◆ Entries with scene source code ◆
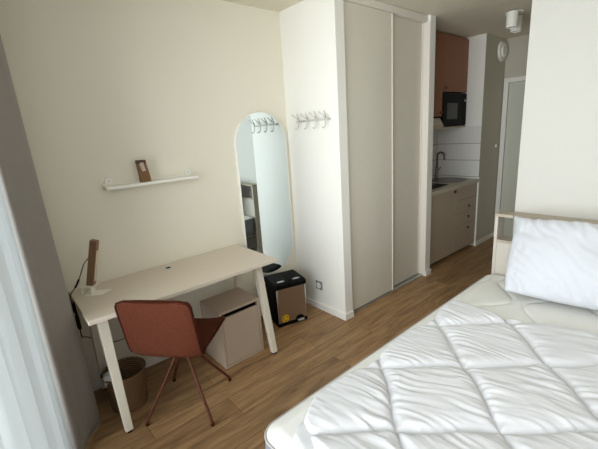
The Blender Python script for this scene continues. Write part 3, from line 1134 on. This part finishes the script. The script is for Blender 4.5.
def mtop(a, b):
    x = BX0 + a * (BX1 - BX0)
    y = BY0 + b * (BY1 - BY0)
    e = min(x - BX0, BX1 - x, y - BY0, BY1 - y)
    ed = min(1.0, e / .06)
    h = quilt_m(x, y) * ed + .012 * math.sqrt(max(0, 1 - (1 - ed) ** 2)) + .002 * noise.noise(Vector((x * 4, y * 4, 0)))
    xx, yy = rr_map(x, y)
    return Vector((xx, yy, ZM - .020 + h))


bm = NB()
vs = grid(bm, 270, 184, mtop)
NU, NV = 270, 184
loop = [vs[i][0] for i in range(NU + 1)] + [vs[NU][j] for j in range(1, NV + 1)] + [vs[i][NV] for i in range(NU - 1, -1, -1)] + [vs[0][j] for j in range(NV - 1, 0, -1)]
outline = [v.co.copy() for v in loop]
obj('quilted_top', bm, M['mattress'], ms, smooth=True)
cen = Vector(((BX0 + BX1) / 2, (BY0 + BY1) / 2, 0))
bm = NB()
rings = []
for z, off in ((ZM - .021, -.001), (ZM - .05, .003), (ZM - .11, .006), (ZM - .17, .003), (.262, -.003), (.258, -.03)):
    ring = []
    for p in outline:
        d = (p - cen)
        d.z = 0
        sx = math.copysign(1, d.x) if abs(p.x - BX0) < .05 or abs(p.x - BX1) < .05 else 0
        sy = math.copysign(1, d.y) if abs(p.y - BY0) < .05 or abs(p.y - BY1) < .05 else 0
        ring.append(bm.verts.new((p.x + sx * off, p.y + sy * off, z)))
    rings.append(ring)
n = len(outline)
for a, b in zip(rings, rings[1:]):
    for k in range(n):
        bm.faces.new([a[k], a[(k + 1) % n], b[(k + 1) % n], b[k]])
bm.faces.new(rings[-1])
obj('side_border', bm, M['mattress_side'], ms, smooth=True)
for z, nm in ((ZM - .020, 'upper_piping'), (.268, 'lower_piping')):
    bm = NB()
    pts = [Vector((p.x, p.y, z)) for p in outline[::2]]
    pts = pts + [pts[0]]
    tube(bm, pts, .0055, 8)
    obj(nm, bm, M['piping'], ms, smooth=True)

# headboard with niche
hd = thing('headboard', 'greige headboard cabinet with an open niche beside the pillow', 'headboard', (.60, -2.23, 0))
hx0, hx1, hy1, hy0, hz = .541, .660, -1.553, -2.96, .950
tp = .020
obj('top_board', B(hx0, hx1, hy0, hy1, hz - tp, hz), M['headboard_top'], hd, bevel=.001)
obj('side_panel', B(hx0, hx1, hy1 - tp, hy1, .001, hz - tp - .0005), M['headboard'], hd, bevel=.001)
obj('side_panel', B(hx0, hx1, hy0, hy0 + tp, .001, hz - tp - .0005), M['headboard'], hd, bevel=.001)
obj('niche_shelf', B(hx0 + .002, hx1 - .002, hy0 + tp + .0005, hy1 - tp - .0005, .747, .765), M['headboard_top'], hd, bevel=.001)
obj('front_panel', B(hx0 + .002, hx0 + .018, hy0 + tp + .0005, hy1 - tp - .0005, .001, .7465), M['headboard'], hd, bevel=.001)
obj('niche_divider', B(hx0 + .002, hx1 - .002, -2.10, -2.08, .7655, hz - tp - .0005), M['headboard'], hd)

# pillow
pw = NB()
KS = lambda x, y, z: Vector((-2.0745 + (x + 2.0745) * .9752, -2.5373 + (y + 2.5373) * .9752, 1.5787 + (z - 1.5787) * .9752))
BL, BR_, TL, TR = KS(.215, -1.745, .520), KS(.345, -2.44, .520), KS(.535, -1.695, .912), KS(.560, -2.36, .930)
pn = (BR_ - BL).cross(TL - BL).normalized()
if pn.x > 0:
    pn = -pn


def pil(a, b, side):
    u, v = 2 * a - 1, 2 * b - 1
    # pincushion outline with pointed corners
    kr = .30 - .50 * max(0, -u) ** 3 * max(0, v) ** 3
    uu = u * math.sqrt(1 - kr * v * v / 2) * (1 - .02 * (1 - v * v)) * 1.03
    vv = v * math.sqrt(1 - kr * u * u / 2) * (1 - .02 * (1 - u * u)) * 1.03
    aa, bb = (uu + 1) / 2, (vv + 1) / 2
    p = BL.lerp(BR_, aa).lerp(TL.lerp(TR, aa), bb)
    prof_ = max(0, (1 - u * u)) ** .42 * max(0, (1 - v * v)) ** .42
    th = .098 * prof_
    edge = 1 - prof_
    # creases radiating from corners and top seam
    w = 0
    q = Vector((a * 2.2, b * 2.0, side * 5))
    r1 = noise.noise(Vector(((a + b * .7) * 9 + .8 * noise.noise(q * 2), (b - a * .7) * 2.2, 3 + side)))
    r2 = noise.noise(Vector((a * 26, b * 6, 7 + side)))
    r3 = noise.noise(q * 1.3)
    w = (.016 * (1 - abs(r1) * 3.0) * (.12 + .7 * edge + .45 * max(0, b - .45)) + .008 * r2 * edge * 1.8 + .020 * r3)
    th += w * min(1, prof_ * 2.5)
    return p + pn * (th * side * (1 if side > 0 else .8)) + pn * .045 * 1.0


vf = grid(pw, 80, 64, lambda a, b: pil(a, b, 1))
vb = grid(pw, 80, 64, lambda a, b: pil(a, b, -1))
bmesh.ops.remove_doubles(pw, verts=pw.verts, dist=.0004)
pobj = tag(obj('pillow', pw, M['pillow'], None, smooth=True), 'plump white pillow leaning on the headboard', 'pillow')

# duvet: diamond-quilted, folded once
DX0, DX1, DY0, DY1 = -1.440, -.160, -2.915, -1.622
Q = .490
NXe, NYe = -.945, -1.692     # one stitch crossing


def seam_d(x, y):
    p, q = x - NXe, y - NYe
    s1 = (p + q) + .007 * math.sin(2 * math.pi * (p - q) / Q)
    s2 = (p - q) + .007 * math.sin(2 * math.pi * (p + q) / Q + .6)
    d1 = abs(s1 / Q - round(s1 / Q)) * Q / 1.414
    d2 = abs(s2 / Q - round(s2 / Q)) * Q / 1.414
    return d1, d2


def duv(a, b):
    x = DX0 + a * (DX1 - DX0)
    y = DY0 + b * (DY1 - DY0)
    # scalloped border: bulges between crossings
    ex = x
    ey = y
    fy_ = b ** 6
    fx_ = a ** 6
    gx_ = (1 - a) ** 6
    ey += fy_ * (.030 * abs(math.sin(math.pi * (x - NXe) / Q)) - .010)
    ex += fx_ * (.022 * abs(math.cos(math.pi * (y - NYe) / Q)) - .015 + .32 * max(0, -(y + 1.9)))
    ex += gx_ * (.02 * math.sin(7 * y) - .0)
    if a < .12 and b > .88:
        k_ = ((.12 - a) / .12) * ((b - .88) / .12)
        ex += .035 * k_
        ey -= .035 * k_
    d1, d2 = seam_d(ex, ey)
    dm = min(d1, d2)
    e = min(a * (DX1 - DX0), (1 - a) * (DX1 - DX0), (1 - b) * (DY1 - DY0), b * (DY1 - DY0))
    edge = math.sqrt(max(0, 1 - (1 - min(1, e / .028)) ** 2))
    puff = 1 - math.exp(-dm / .017)
    puff2 = 1 - math.exp(-math.hypot(d1, d2) / .05)
    h = .020 + .032 * puff * (.75 + .25 * puff2)
    # gathers: soft folds running mostly across the bed, fading in the middle of each diamond
    # every quilted diamond gathers in its own direction
    p_, q_ = ex - NXe, ey - NYe
    c1, c2 = math.floor((p_ + q_) / Q), math.floor((p_ - q_) / Q)
    rnd = random.Random(c1 * 31 + c2 * 7 + 5)
    th_ = math.radians(10 + rnd.uniform(-17, 17))
    cxq, cyq = NXe + (c1 + c2 + 1) * Q / 2, NYe + (c1 - c2) * Q / 2
    lx, ly = ex - cxq, ey - cyq
    wu = lx * math.cos(th_) + ly * math.sin(th_)
    wv = -lx * math.sin(th_) + ly * math.cos(th_)
    oz = rnd.uniform(0, 50)
    wu += .030 * noise.noise(Vector((ex * 5, ey * 5, 1.7))) + .010 * noise.noise(Vector((ex * 14, ey * 9, 8.7)))
    f1 = noise.noise(Vector((wu * 34, wv * 6.0, oz)))
    f2 = noise.noise(Vector((wu * 70, wv * 10.0, oz + 5.3)))
    rid = (1 - abs(f1) * 2.4) * .5
    env = .30 + .9 * math.exp(-dm / .05)
    env *= .40 + .55 * (0.5 + 0.9 * noise.noise(Vector((ex * 4.0, ey * 4.0, 9)))) * 1.6
    env = max(.1, env) * (.55 + .9 * max(0, .5 + 1.2 * noise.noise(Vector((ex * 7, ey * 7, 21)))))
    h += (.0120 * rid + .0045 * f2) * env * min(1, dm / .010 + .25)
    h += .008 * noise.noise(Vector((ex * 3, ey * 3, 4)))
    return Vector((ex, ey, ZM + .007 + h * edge))


bm = NB()
grid(bm, 250, 256, duv)
dv = thing('duvet', 'white diamond-quilted duvet spread over the mattress', 'duvet', (-.8, -2.26, .5))
obj('upper_layer', bm, M['duvet'], dv, smooth=True)
bm = NB()


def low(a, b, top=True):
    x = -1.488 + a * 1.2
    y = -2.91 + b * 1.262
    u = min(a * 1.2, (1 - b) * 1.262, b * 1.262)
    ed = math.sqrt(max(0, 1 - (1 - min(1, u / .03)) ** 2))
    k_ = max(0, b - .9) / .1 * max(0, .08 - a) / .08
    return Vector((x + .05 * k_ + .012 * math.sin(9 * y) * (1 - a) ** 6, y - .03 * k_, ZM + .006 + ed * (.022 + .004 * noise.noise(Vector((x * 14, y * 8, 2))))))


grid(bm, 100, 100, low)
lw = obj('folded_under_layer', bm, M['duvet'], dv, smooth=True)
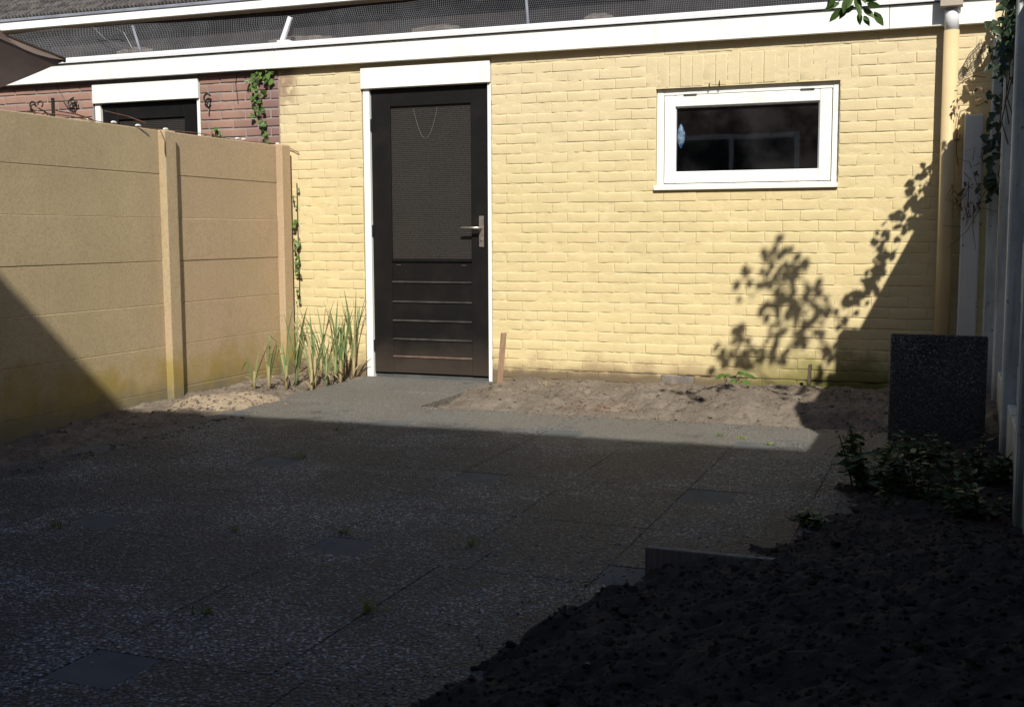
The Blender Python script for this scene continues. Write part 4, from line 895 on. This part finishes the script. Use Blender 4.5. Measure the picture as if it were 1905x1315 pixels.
# ------------------------------------------------------------------ terraced house far behind the sheds
fh = thing('terraced_house', 'dark house beyond the sheds with white gutter and grey tiled roof', 'house', (-8, 14, -.4))
GA = Vector((-19.0, 14.0)); GZ0 = 5.805; 
w = MB(); w.box(-26, 16, 14.35, 14.8, -.42, 5.95); w.build('wall', M_['darkbrick'], fh)
w = MB(); w.box(-26, 16, 14.02, 14.348, 5.80, 5.84); w.build('soffit', M_['hopper'], fh)
w = MB(); w.cbox(-26, 16, 13.93, 14.018, 5.79, 5.965, .01); w.build('gutter', M_['gutter'], fh)
w = MB(); w.cbox(-26, 16, 13.90, 14.05, 5.967, 6.04, .015); w.build('gutter_lip', M_['zinc'], fh)
PITCH = R(38); sl_d = Vector((0, math.cos(PITCH), math.sin(PITCH))); sl_n = Vector((0, -math.sin(PITCH), math.cos(PITCH)))
def roof_pt(x, s, h): q = Vector((x, 14.0, 6.075)) + sl_d * s + sl_n * h; return q
tm = MB(); n = 16; TW, TL = .21, .40
for i in range(n + 1):
    x = TW * i / n - TW / 2; hh = .034 * math.cos(4 * math.pi * i / n)
    for (s, dz) in ((0, .03), (0, 0.0), (TL, -.004)):
        q = sl_d * s + sl_n * (hh + dz - (.03 if s == 0 and dz == 0 else 0)); tm.v.append((x, q.y, q.z))
for i in range(n):
    a = i * 3; tm.f += [(a, a + 1, a + 4, a + 3), (a, a + 3, a + 5, a + 2)]
tmesh = tm.mesh('roof_tile', M_['tile'], False)
rest = MB()
for r_ in range(7):
    for i in range(90):
        x = -23 + i * (TW - .004); p = roof_pt(x, r_ * .30, 0)
        if r_ < 5 and -17.6 < x < -7.9: link('roof_tile', tmesh, fh, p + Vector((rnd.uniform(-.006, .006), 0, rnd.uniform(-.006, .006))))
        else: rest.add([Vector(v) + p for v in tmesh.vertices and tm.v], tm.f)
stuff(rest.build('roof_tiling', M_['tile'], fh))
w = MB(); w.add([roof_pt(-26, .05, -.05), roof_pt(16, .05, -.05), roof_pt(16, 6, -.05), roof_pt(-26, 6, -.05)], [(0, 1, 2, 3)]); w.build('roof', M_['tile'], fh)

# ------------------------------------------------------------------ the house behind the camera that shades the yard
hs = thing('brick_house', 'two storey brick house behind the photographer', 'house', (2, -9, -.4))
w = MB(); wins = [(.2, 1.9, 1.0, 2.3), (2.4, 3.35, .0, 2.15), (.4, 2.0, 3.4, 4.7), (2.8, 4.2, 3.4, 4.7), (-3.4, -1.6, 1.0, 2.3), (-3.2, -1.6, 3.4, 4.7)]
w.box(-14, 18, -8.9, -8.30, -.42, 5.42); w.build('wall', M_['housebrick'], hs)
for (a, b, c, d) in wins:
    f_ = MB(); f_.cbox(a - .06, b + .06, -8.298, -8.262, c - .06, c + .01, .004); f_.cbox(a - .06, b + .06, -8.298, -8.262, d - .01, d + .06, .004)
    f_.cbox(a - .06, a + .01, -8.299, -8.266, c + .011, d - .011, .004); f_.cbox(b - .01, b + .06, -8.299, -8.266, c + .011, d - .011, .004); f_.cbox((a + b) / 2 - .03, (a + b) / 2 + .03, -8.299, -8.268, c + .011, d - .011, .003)
    wo = f_.build('window', M_['white'], hs); g_2 = MB(); g_2.box(a + .011, b - .011, -8.297, -8.284, c + .012, d - .012); g_2.build('pane', M_['slot'], wo)
w = MB(); w.cbox(-14, 18, -8.298, -7.97, 5.44, 5.60, .01); w.build('gutter', M_['white'], hs)
w = MB(); w.add([(-14, -8.0, 5.602), (18, -8.0, 5.602), (18, -12.5, 8.3), (-14, -12.5, 8.3), (-14, -8.2, 5.45), (18, -8.2, 5.45), (18, -12.5, 8.1), (-14, -12.5, 8.1)], [(0, 1, 2, 3), (4, 7, 6, 5), (0, 4, 5, 1), (2, 6, 7, 3), (1, 5, 6, 2), (0, 3, 7, 4)]); w.build('roof', M_['tile'], hs)
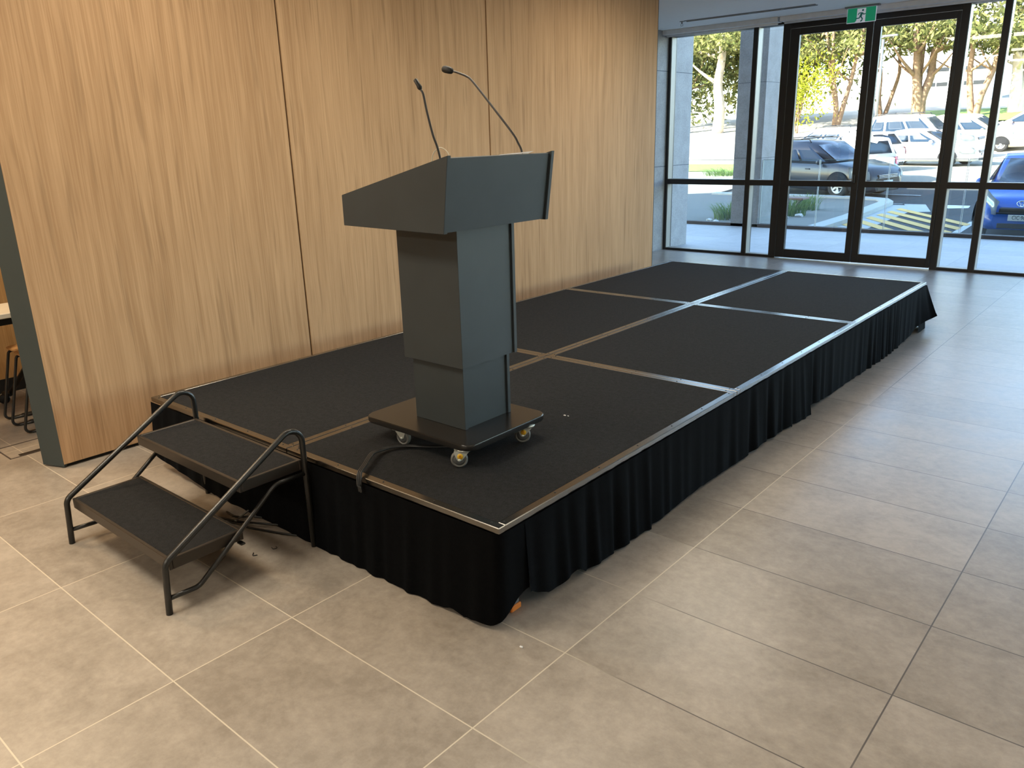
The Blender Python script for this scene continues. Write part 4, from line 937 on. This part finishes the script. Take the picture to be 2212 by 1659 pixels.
# ---------------------------------------------------------------- light
def area(name, loc, size, sy, power, col, rot=(0, 0, 0), spread=PI):
    l = bpy.data.lights.new(name, 'AREA'); l.shape = 'RECTANGLE'; l.size = size; l.size_y = sy; l.energy = power; l.color = col; l.spread = spread
    o = bpy.data.objects.new(name, l); C.objects.link(o); o.location = loc; o.rotation_euler = rot; return o
WARM = (1., .90, .73)
for lx, ly, pw in ((-1.5, -1.5, 88), (-1.4, -4.4, 120), (1.2, -4.6, 100), (-1.0, 1.4, 66), (2.6, -1.0, 45), (-1.3, 4.4, 62), (1.8, 2.5, 35)):  # unseen ceiling lamps; the pair furthest back added to soften shadows
    area('ceiling_fill_light', (lx, ly, 2.97), 1.2, .6, pw*.56, WARM)
area('ceiling_fill_light', (-2.0, .3, 2.97), .6, .3, 14, WARM)  # unseen lamp added to brighten the left end of the oak
area('alcove_fill_light', (-3.5, -1.0, 2.9), .5, .5, 46, (1., .72, .42))  # unseen lamp added to light the orange timber
def spot(loc, power, ang, col, r=.05):
    l = bpy.data.lights.new('downlight', 'SPOT'); l.energy = power; l.spot_size = ang; l.spot_blend = .7; l.color = col; l.shadow_soft_size = r
    o = bpy.data.objects.new('downlight', l); C.objects.link(o); o.location = loc; return o
spot((-.15, -1.2, 2.98), 34, rad(50), WARM); spot((-2.1, -1.5, 2.98), 40, rad(75), WARM)
su = bpy.data.lights.new('sun', 'SUN'); su.energy = 36; su.angle = rad(.6); su.color = (1., .93, .80)
so = bpy.data.objects.new('sun', su); C.objects.link(so)
# sun behind the building, coming from the left
az = Vector((.62, .78, 0)).normalized(); el = rad(33)
so.rotation_euler = Vector((az.x*math.cos(el), az.y*math.cos(el), -math.sin(el))).to_track_quat('-Z', 'Y').to_euler()
w = bpy.data.worlds.new('sky'); sc.world = w; w.use_nodes = True; nt = w.node_tree; nt.nodes.clear()
sky = N(nt, 'ShaderNodeTexSky', None, sky_type='NISHITA', sun_disc=False, sun_elevation=rad(33), sun_rotation=rad(218), air_density=1.0, dust_density=.6, ozone_density=1.0)
bg = N(nt, 'ShaderNodeBackground', {'Color': sky.outputs[0], 'Strength': 1.3})
wo = N(nt, 'ShaderNodeOutputWorld'); nt.links.new(bg.outputs[0], wo.inputs[0])
# ---------------------------------------------------------------- render look
sc.view_settings.view_transform = 'Standard'; sc.view_settings.look = 'None'; sc.view_settings.gamma = 1; sc.view_settings.use_curve_mapping = False
sc.view_settings.exposure = 0.
sc.cycles.max_bounces = 8; sc.cycles.diffuse_bounces = 4; sc.cycles.glossy_bounces = 4; sc.cycles.transparent_max_bounces = 12; sc.cycles.use_denoising = True; sc.cycles.caustics_reflective = False; sc.cycles.caustics_refractive = False
sc.cycles.sample_clamp_indirect = 6.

◆ TASK PROMPT ◆
In the entries above, find the line that contains "return Vector((xx, yy, ZM - .020 + h))", then repeat exactly every line from the first one through that line, with no pictures.

◆ EXERCISE SOLUTION ◆
The Blender Python script for this scene continues. Write part 3, from line 1134 on. This part finishes the script. The script is for Blender 4.5.
def mtop(a, b):
    x = BX0 + a * (BX1 - BX0)
    y = BY0 + b * (BY1 - BY0)
    e = min(x - BX0, BX1 - x, y - BY0, BY1 - y)
    ed = min(1.0, e / .06)
    h = quilt_m(x, y) * ed + .012 * math.sqrt(max(0, 1 - (1 - ed) ** 2)) + .002 * noise.noise(Vector((x * 4, y * 4, 0)))
    xx, yy = rr_map(x, y)
    return Vector((xx, yy, ZM - .020 + h))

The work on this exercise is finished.